Seja na expressão literal do presidente, seja na sua relação histórica com Gleisi, nada há que sugira que ele a escalou para tarefas cruciais, em momentos verdadeiramente agônicos do partido e do governo, em razão de sua aparência física. As acusações de machismo — e vamos ver a derivação teratológica que tal ilação assumiu no vomitório bolsonarista — me parecem decorrentes de um caso de superinterpretação que induz uma super-reação. No livro “Interpretação e Superinterpretação”, Umberto Eco nota: “Pode ser um pouco rude eliminar o pobre autor como algo irrelevante para a história de uma interpretação”.
VAMOS VER
Quais adjetivos que Lula poderia ter empregado em lugar de “bonita” sem que gerasse estranhamento? E, suponho, o problema não está no substantivo porque, até onde acompanho, reivindicam-se mais mulheres no primeiro escalão. Vamos lá: “petista”, “leal”, “severa”, “experiente”, “exigente”, “disciplinada”, “determinada”, “trabalhadora”, “dedicada”, “gentil”… A uma mulher se podem atribuir todas as qualidades, parece, que a fortaleceriam, em pé de igualdade, com os homens. O que a fragilizaria então? Ser chamada de “bonita”?

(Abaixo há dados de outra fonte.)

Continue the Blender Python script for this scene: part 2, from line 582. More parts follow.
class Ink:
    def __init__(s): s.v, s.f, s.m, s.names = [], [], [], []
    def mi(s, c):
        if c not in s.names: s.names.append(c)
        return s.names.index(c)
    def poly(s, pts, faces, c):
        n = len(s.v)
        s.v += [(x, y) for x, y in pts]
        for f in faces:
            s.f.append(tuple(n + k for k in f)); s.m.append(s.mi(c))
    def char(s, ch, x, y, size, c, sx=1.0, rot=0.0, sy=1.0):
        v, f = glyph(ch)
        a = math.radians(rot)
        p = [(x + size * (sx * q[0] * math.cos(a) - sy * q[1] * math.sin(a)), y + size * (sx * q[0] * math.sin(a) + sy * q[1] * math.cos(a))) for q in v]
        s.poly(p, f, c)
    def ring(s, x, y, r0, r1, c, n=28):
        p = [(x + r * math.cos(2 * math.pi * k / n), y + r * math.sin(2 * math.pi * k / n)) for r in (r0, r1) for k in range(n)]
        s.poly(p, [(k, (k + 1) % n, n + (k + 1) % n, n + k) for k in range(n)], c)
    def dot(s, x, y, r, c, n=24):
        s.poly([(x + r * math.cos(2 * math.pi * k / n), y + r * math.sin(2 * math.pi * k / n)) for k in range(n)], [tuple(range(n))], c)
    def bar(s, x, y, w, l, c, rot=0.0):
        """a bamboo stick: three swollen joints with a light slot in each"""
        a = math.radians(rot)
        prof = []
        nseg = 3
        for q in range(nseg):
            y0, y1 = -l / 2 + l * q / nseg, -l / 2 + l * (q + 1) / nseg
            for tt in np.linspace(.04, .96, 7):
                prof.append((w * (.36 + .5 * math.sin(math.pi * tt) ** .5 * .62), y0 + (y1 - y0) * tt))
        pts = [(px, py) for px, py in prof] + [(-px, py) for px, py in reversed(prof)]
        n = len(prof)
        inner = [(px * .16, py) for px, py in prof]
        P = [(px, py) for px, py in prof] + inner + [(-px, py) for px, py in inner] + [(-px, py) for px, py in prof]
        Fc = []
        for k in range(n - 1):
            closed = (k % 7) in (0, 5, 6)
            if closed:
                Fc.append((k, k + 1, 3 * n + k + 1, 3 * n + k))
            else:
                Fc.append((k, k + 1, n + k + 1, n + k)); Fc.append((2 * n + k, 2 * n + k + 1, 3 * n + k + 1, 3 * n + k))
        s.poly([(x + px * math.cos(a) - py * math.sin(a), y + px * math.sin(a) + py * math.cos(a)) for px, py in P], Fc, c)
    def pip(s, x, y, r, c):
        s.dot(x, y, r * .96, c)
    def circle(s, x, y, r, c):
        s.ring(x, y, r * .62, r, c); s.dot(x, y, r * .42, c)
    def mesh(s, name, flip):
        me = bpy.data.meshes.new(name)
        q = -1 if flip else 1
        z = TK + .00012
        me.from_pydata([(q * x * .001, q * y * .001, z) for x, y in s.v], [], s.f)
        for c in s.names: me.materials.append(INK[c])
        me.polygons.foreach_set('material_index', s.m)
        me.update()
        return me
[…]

E não! O presidente não está a dizer — e seria “rude eliminar o pobre autor como algo irrelevante na história da interpretação” — que o trabalho de Gleisi será facilitado porque ele a considera ou porque ela é bonita. Isso não está lá. Leia-se o conjunto da fala. É falso que ele tenha estabelecido ali uma relação de causalidade. Cuidado! Essa é a leitura abjeta que fez um discípulo do “Coiso”… Vivemos, é fato, dias um tanto complexos. Recomendo que os homens se abstenham de fazer comentário sobre a aparência de profissionais mulheres em qualquer ramo de atividade, exceto naqueles em que determinados atributos são importantes para o exercício profissional. Pode ser um excesso de cuidado, mas é o mais prudente. Posto isso, avancemos.
OS LEGADOS DE LULA E TAREFAS DE GLEISI
O autor não é irrelevante na história da interpretação, certo? Lula tem dois legados: um deles são os seus mandatos, que passam, embora deixem uma herança. O outro é o PT, com a vocação da permanência. Ele a fez presidenta no momento mais delicado da história da legenda, em 2017, quando se fez necessário atravessar o deserto. No ano seguinte, foi preso e permaneceu 580 dias encarcerado. Sob o comando de Gleisi, o petismo disputou o segundo turno em 2018, resistiu à voragem fascistóide e reconduziu a maior liderança operária da história do Brasil à Presidência da República. Bastam uma frase intercalada e um adjetivo, uma miserável palavra, para reescrever a história? Não. Se tivesse dito apenas “eu coloquei essa mulher”, não haveria margem para leituras enviesadas. “Ser mulher” pode, ainda bem! “Ser mulher bonita” é que o X do problema.
Mas há mais. No dia 28 do mês passado, veio a público a informação de que era a deputada a escolhida para o ministério das Relações Institucionais, o cargo político mais importante do governo. Não foram poucos os colunistas e as colunistas que viram na escolha uma “guinada de Lula à esquerda”. O presidente teria optado por uma petista dura, irascível, “inimiga de Fernando Haddad”. Ela só não foi chamada de “santa” e de “bonita”. É possível, diga-se, que muito machismo e muita misoginia, inclusive na pena de mulheres, tenham sido recobertos por manifestações de antipetismo explícito.
Mas que se note — e convém não ser rude com o autor, colocando-o na interpretação: Lula escala a “mulher bonita” para a dificílima tarefa da coordenação política naquele que é, segundo a quase unanimidade dos analistas, o momento mais difícil dos seus três mandatos. Quantas foram as colunas que já decretaram a derrota do presidente em 2026 e a vitória da direita? Os extremistas de centro estão verdadeiramente obcecados com essa ideia. Em certa medida, os ataques dirigidos a Gleisi, por ocasião da sua indicação, buscavam descaracterizar até a sua condição de mulher: Lula teria escolhido um “quadro” para tentar impor a linha justa do partido.